EXCERPTED DATA:
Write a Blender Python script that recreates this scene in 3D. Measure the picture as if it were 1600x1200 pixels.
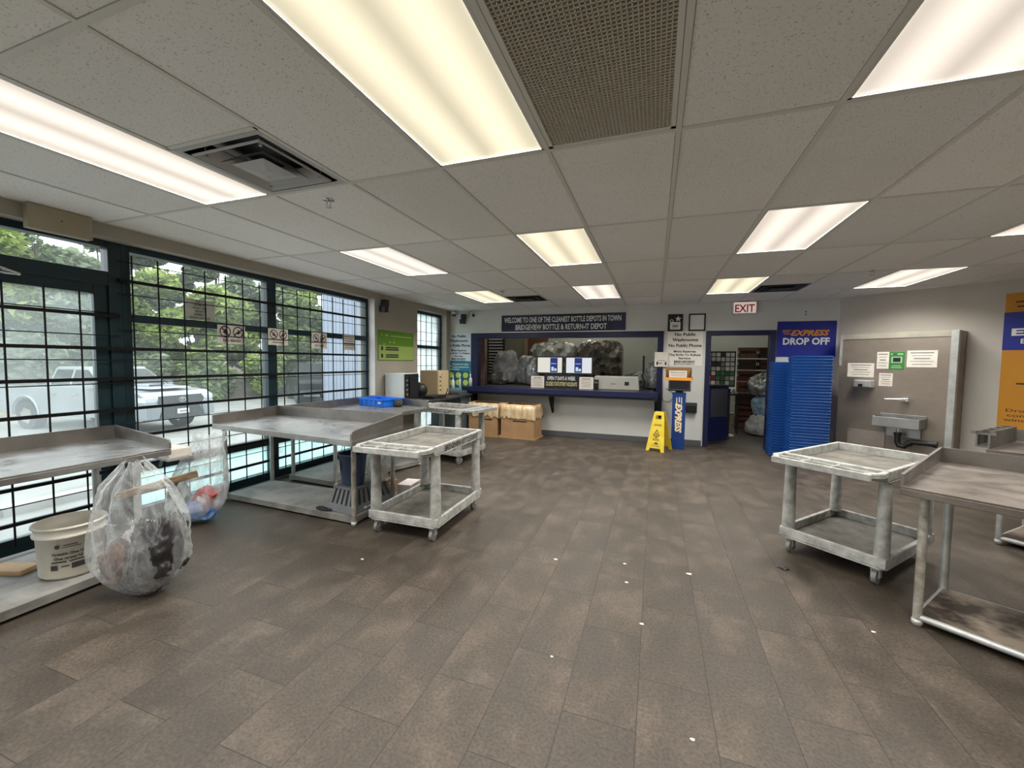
import bpy, math, random
import numpy as np
from mathutils import Matrix, Vector, noise

for _o in list(bpy.data.objects):
    bpy.data.objects.remove(_o)
SC = bpy.context.scene
COL = SC.collection
PI = math.pi

# ------------------------------------------------------------------ camera
EYE = 1.45                      # lens height above the floor; the room's x/y origin is under the lens
cam_data = bpy.data.cameras.new('camera')
cam_data.sensor_fit = 'HORIZONTAL'
cam_data.sensor_width = 36.0
cam_data.lens = 639.13 * 36.0 / 1600.0
cam_data.clip_start = 0.05
cam_data.clip_end = 300
cam = bpy.data.objects.new('camera', cam_data)
COL.objects.link(cam)
SC.camera = cam


def camera_axes(yaw, pitch, roll):
    f = Vector((math.sin(yaw) * math.cos(pitch), math.cos(yaw) * math.cos(pitch), math.sin(pitch)))
    r = Vector((math.cos(yaw), -math.sin(yaw), 0))
    u = r.cross(f)
    return r * math.cos(roll) + u * math.sin(roll), -r * math.sin(roll) + u * math.cos(roll), f


_r, _u, _f = camera_axes(-.3358, -.0547, .0116)
cam.matrix_world = Matrix(((_r.x, _u.x, -_f.x, 0), (_r.y, _u.y, -_f.y, 0), (_r.z, _u.z, -_f.z, EYE), (0, 0, 0, 1)))

# ------------------------------------------------------------------ world, exposure
SC.view_settings.view_transform = 'Standard'
SC.view_settings.look = 'None'
SC.view_settings.gamma = 1
SC.view_settings.use_curve_mapping = False
SC.view_settings.exposure = 0.12
LAMP = 0.95          # glow of the ceiling diffusers
TUBES = 30.0        # watts each luminaire throws downward
SKY = 4.0          # overcast sky

world = bpy.data.worlds.new('overcast')
SC.world = world
world.use_nodes = True
wn = world.node_tree
wn.nodes.clear()
_out = wn.nodes.new('ShaderNodeOutputWorld')
_bg = wn.nodes.new('ShaderNodeBackground')
_tc = wn.nodes.new('ShaderNodeTexCoord')
_sx = wn.nodes.new('ShaderNodeSeparateXYZ')
_cr = wn.nodes.new('ShaderNodeValToRGB')
_cr.color_ramp.elements[0].position = 0.0
_cr.color_ramp.elements[0].color = (0.55, 0.6, 0.62, 1)
_cr.color_ramp.elements[1].position = 0.5
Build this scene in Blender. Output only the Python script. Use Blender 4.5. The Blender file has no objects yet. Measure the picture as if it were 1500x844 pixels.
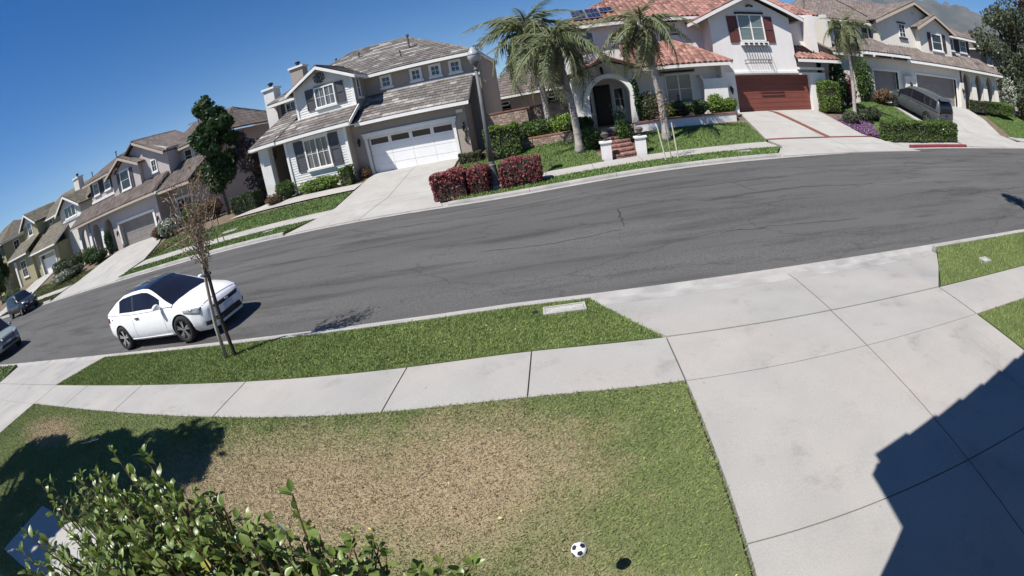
import bpy, bmesh, math, random
import numpy as np
from mathutils import Vector, Matrix, Euler
from mathutils.bvhtree import BVHTree
random.seed(7); RNG = np.random.default_rng(11)
SC = bpy.context.scene; COL = SC.collection
# ------------------------------------------------------------------ camera (wide fisheye security camera, tilted)
yaw, pit, rol = -0.15903, -0.36928, -0.19548
_f = Vector((math.sin(yaw)*math.cos(pit), math.cos(yaw)*math.cos(pit), math.sin(pit)))
_r = _f.cross(Vector((0, 0, 1))).normalized(); _u = _r.cross(_f)
_c, _s = math.cos(rol), math.sin(rol)
_x = _r*_c + _u*_s; _y = -_r*_s + _u*_c
cd = bpy.data.cameras.new("camera"); cam = bpy.data.objects.new("camera", cd); COL.objects.link(cam); SC.camera = cam
cam.matrix_world = Matrix(((_x.x, _y.x, -_f.x, 0), (_x.y, _y.y, -_f.y, 0), (_x.z, _y.z, -_f.z, 3.0), (0, 0, 0, 1)))
cd.type = 'PANO'; cd.panorama_type = 'FISHEYE_LENS_POLYNOMIAL'
cd.sensor_fit = 'HORIZONTAL'; cd.sensor_width = 36; cd.sensor_height = 36*576/1024
cd.fisheye_fov = math.radians(180)
_k = (1.19929, -0.70927, 1.01851, -0.40468)
cd.fisheye_polynomial_k0 = 0
cd.fisheye_polynomial_k1 = -_k[0]/18; cd.fisheye_polynomial_k2 = -_k[1]/18**2
cd.fisheye_polynomial_k3 = -_k[2]/18**3; cd.fisheye_polynomial_k4 = -_k[3]/18**4
cd.clip_start = 0.02; cd.clip_end = 20000
# ------------------------------------------------------------------ daylight
SUN_EL, SUN_AZ = math.radians(57), math.radians(42)          # light travels towards +X turned 42 degrees to +Y
TO_SUN = Vector((-math.cos(SUN_EL)*math.cos(SUN_AZ), -math.cos(SUN_EL)*math.sin(SUN_AZ), math.sin(SUN_EL)))
W = bpy.data.worlds.new("World"); SC.world = W; W.use_nodes = True
wn = W.node_tree; bg = wn.nodes["Background"]
sky = wn.nodes.new("ShaderNodeTexSky"); sky.sky_type = 'NISHITA'; sky.sun_disc = False
sky.sun_elevation = SUN_EL; sky.sun_rotation = math.atan2(TO_SUN.x, TO_SUN.y)
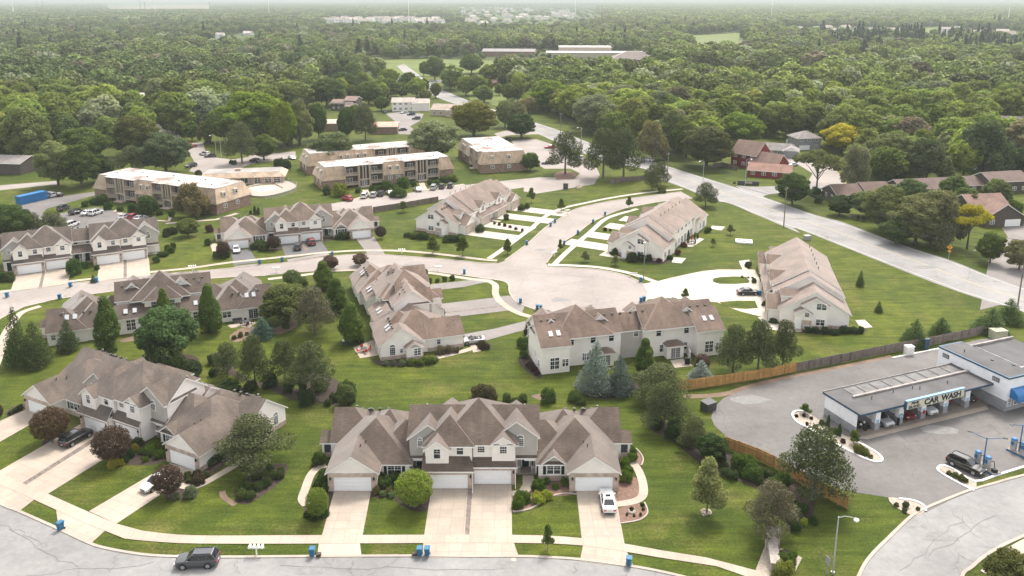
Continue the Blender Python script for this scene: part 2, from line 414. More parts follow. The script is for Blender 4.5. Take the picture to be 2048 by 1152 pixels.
    for s in range(4):                                   # low mound shrub, radius 1, height 1.2
        g = random.Random(900 + s); lo = [(0, 0, .5, .75, .75, .55)]
        for k in range(16):
            z = .15 + .85 * g.random(); r = .72 * math.sqrt(max(.02, 1 - (z / 1.15) ** 2)); an = 2.4 * k
            lo.append((r * math.cos(an), r * math.sin(an), z, .30 + .12 * g.random(), .32, .28))
        reg('mound', None, leaves_mesh('crown', lo, 5000, .047, seed=90 + s, out=.5, shell=.35, zmin=.0))
    for s in range(2):                                   # weeping willow / silver maple, 12 m
        g = random.Random(950 + s); lo = env_lobes(g, 26, 1.6, 11.8, 5.6, 1.6, lambda u: (1 - u * u * .8), 1.45) + [(0, 0, 7, 3, 3, 3.5)]
        reg('willow', limb_mesh('trunk', 8, .3, [(3, (q[0] * .7, q[1] * .7, q[2]), .12) for q in lo[:8]], 'bark'),
            leaves_mesh('crown', lo, 14000, .20, seed=95 + s, asp=1.5, shell=.45, out=.4))
make_protos()
BASEH = dict(shade=14, wood=14.4, locust=9.4, pine=9.1, spruce=9.9, arbor=8, young=7, willow=12, globe=2.15, mound=1.15)
BASEW = dict(shade=11.5, wood=11.5, locust=12, pine=7, spruce=5.3, arbor=3.9, young=3.6, willow=12.5, globe=2.05, mound=2.0)
GREEN = dict(oak=(0.074, 0.110, 0.025), mid=(0.092, 0.131, 0.025), bright=(0.134, 0.188, 0.021), yellow=(0.320, 0.294, 0.028), pale=(0.166, 0.194, 0.071), olive=(0.128, 0.131, 0.034),
             pine=(0.074, 0.090, 0.034), spruce=(0.054, 0.080, 0.025), blue=(.165, .195, .178), arbor=(0.077, 0.119, 0.019), purple=(.078, .050, .033), grey=(0.147, 0.156, 0.081), white=(0.307, 0.325, 0.190),
             dark=(0.046, 0.073, 0.019), lime=(0.269, 0.300, 0.038), tan=(.185, .175, .075), box=(0.083, 0.144, 0.017), red=(0.128, 0.037, 0.028), silver=(0.186, 0.206, 0.114), gold=(.33, .315, .03))
def plant(kind, p, h, w=None, col='mid', label=None, cat='tree', name=None, group=None, rz=None, var=None, z=0.):
    """a tree or shrub with its base at p (world point), height h and crown width w in metres"""
    pr = PROTO[kind]; i = rnd.randrange(len(pr)) if var is None else var % len(pr); tr, cr = pr[i]
    nm = name or {'shade': 'shade_tree', 'wood': 'woodland_tree', 'locust': 'locust_tree', 'pine': 'pine_tree', 'spruce': 'spruce_tree', 'arbor': 'arborvitae', 'young': 'young_tree', 'globe': 'round_shrub', 'mound': 'shrub', 'willow': 'willow_tree'}[kind]
    sz = h / BASEH[kind]; sx = sz if w is None else w / BASEW[kind]
    c = GREEN[col] if isinstance(col, str) else col; j = 1.12 * (1 + rnd.uniform(-.10, .10))
    c = (c[0] * j * rnd.uniform(.93, 1.07), c[1] * j, c[2] * j * rnd.uniform(.9, 1.2))
    rz = rnd.random() * 6.28 if rz is None else rz
    if tr is None:
        o = link(nm, cr, None, (p[0], p[1], z), rz, c); o.scale = (sx * rnd.uniform(.85, 1.2), sx * rnd.uniform(.85, 1.15), sz * rnd.uniform(.75, 1.15)); return tag(o, label, cat, group)
    o = empty(nm, (p[0], p[1], z), rz, label, cat, group); o.scale = (sx, sx, sz)
    link('trunk', tr, o); link('crown', cr, o, color=c)
    return o
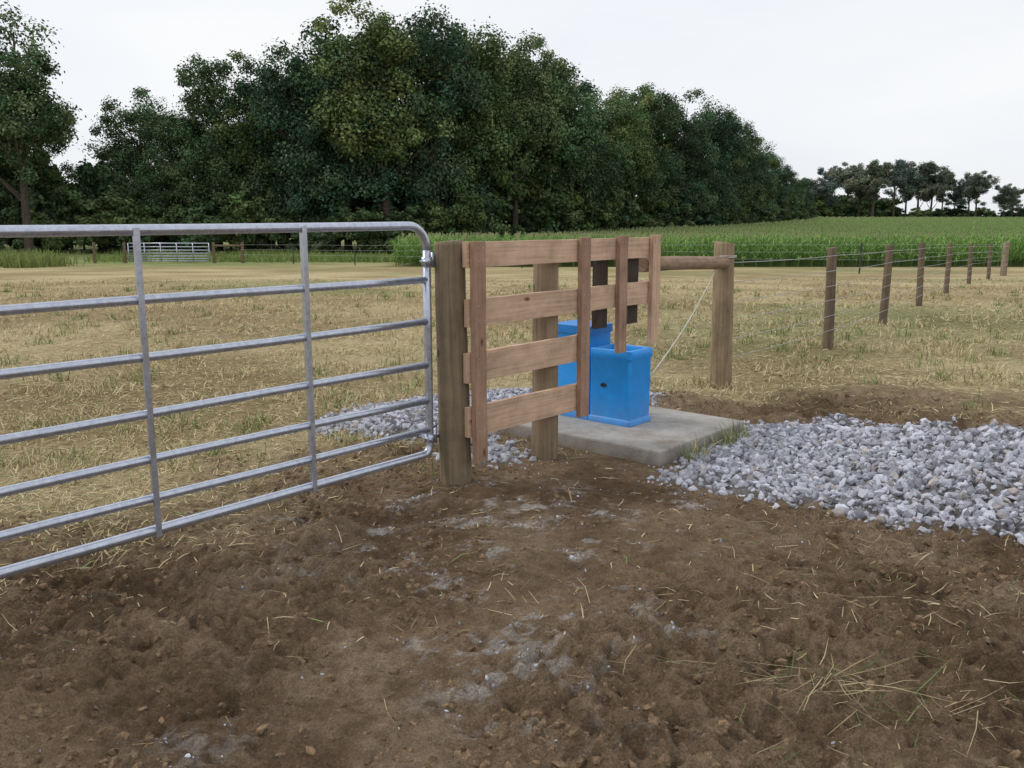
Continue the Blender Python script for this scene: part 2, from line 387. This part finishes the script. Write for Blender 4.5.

INSTRUCTION:
Beginning with the first line of the records above, extract each line exactly through the line that holds "PI = math.pi", both ends included. Omit pictures.

RESPONSE TO THE TASK:
Write a Blender Python script that recreates this scene in 3D. Measure the picture as if it were 1600x1200 pixels.
import bpy, math, random
import numpy as np
from mathutils import Matrix, Vector, noise

for _o in list(bpy.data.objects):
    bpy.data.objects.remove(_o)
SC = bpy.context.scene
COL = SC.collection
PI = math.pi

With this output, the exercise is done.